A Confluence of Stress

I was very stressed out this week: more stressed out than anyone should ever have to be.

It started this weekend.  I was very sick with a cold or flu or some sort of sore throat thing, but I foolishly still decided to engage in a number of social events:  a play on Friday night and the Maryland Rennaissance Festival on Sunday.  The worst day of sickness was on Saturday, which was lucky since I didn’t have anything scheduled then.  However, Sunday was almost as bad and at the Rennfest, it rained and I got soaking wet.  This probably didn’t help matters.

It takes me about a week, at least, to get fully better when I get sick.  So the sickness remains today.  Another stressful thing that’s going on is that at work, we have a project that is very important to get done quickly and correctly.  I’m not too worried I won’t be able to handle my part, but it means less time spent dealing with the other things that are causing me strife.

I will get around to the main thing that’s really bothering me, I promise, I just have to finish up some of the smaller things first.  My SmarTrip card, which I use to pay for the Metro and the bus and which essentially makes my commute run smoothly, broke.  So I have to get a new one, which isn’t so hard, and then I have to get the balance transferred over, which is incredibly hard and time-consuming and annoying.  I am spending extra money on my commute because of this problem, and things are not going smoothly for me.

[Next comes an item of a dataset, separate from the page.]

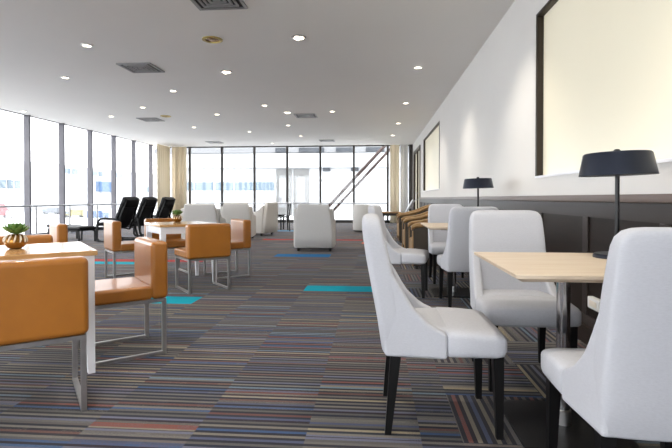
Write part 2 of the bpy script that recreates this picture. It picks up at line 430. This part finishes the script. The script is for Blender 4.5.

The real problem, though, the thing that had me shaking and pale and barely able to stand up on a few different occasions this week is that my divorce papers were delivered.  That wasn’t really the problem, though; I was expecting them and ready to work on them.  But when they came, I had a few questions and concerns and when I tried to talk to Melissa about it she shut me out.  We e-mailed back and forth, but she wouldn’t talk to me on the phone or IM about it, and it really baffled me.

Even in our separation we have generally maintained a cordial tone and what I thought was mutual respect, but this confrontational attitude I was running into really paralyzed me.  Luckily I had my Dad help me through it and I got everything finished and sent off today.  I didn’t get to talk to Melissa about it, but I just accepted her decision not to do so even though I can’t understand it.

Last night I was the most stressed out I have ever been in my life, and I don’t want it to happen again.  Then, when I was getting ready for bed, her boyfriend called me to talk about the papers.  Up until this point, we had never spoken, so it surprised me, but I told him to check their e-mail because I had already sent off what I was going to sign.  He said he would call me back but he never did.  I stayed awake for about an extra half hour wondering if he would call or not and whether I would get the chance to actually talk to *someone* about what I was signing and its implications and possibly get a message to Melissa that everything would be okay.  It was tough to get to sleep, but I finally did.

Hopefully these stresses are waning.  I feel better today now that the papers are sent off and there’s nothing I need to do or even can do.  I am getting better healthwise, and I should be able to buckle down on the work I need to do.  I haven’t been blogging much; sorry about that, but it tends to come in waves.

I hope everyone’s having a better, less stressful week than me.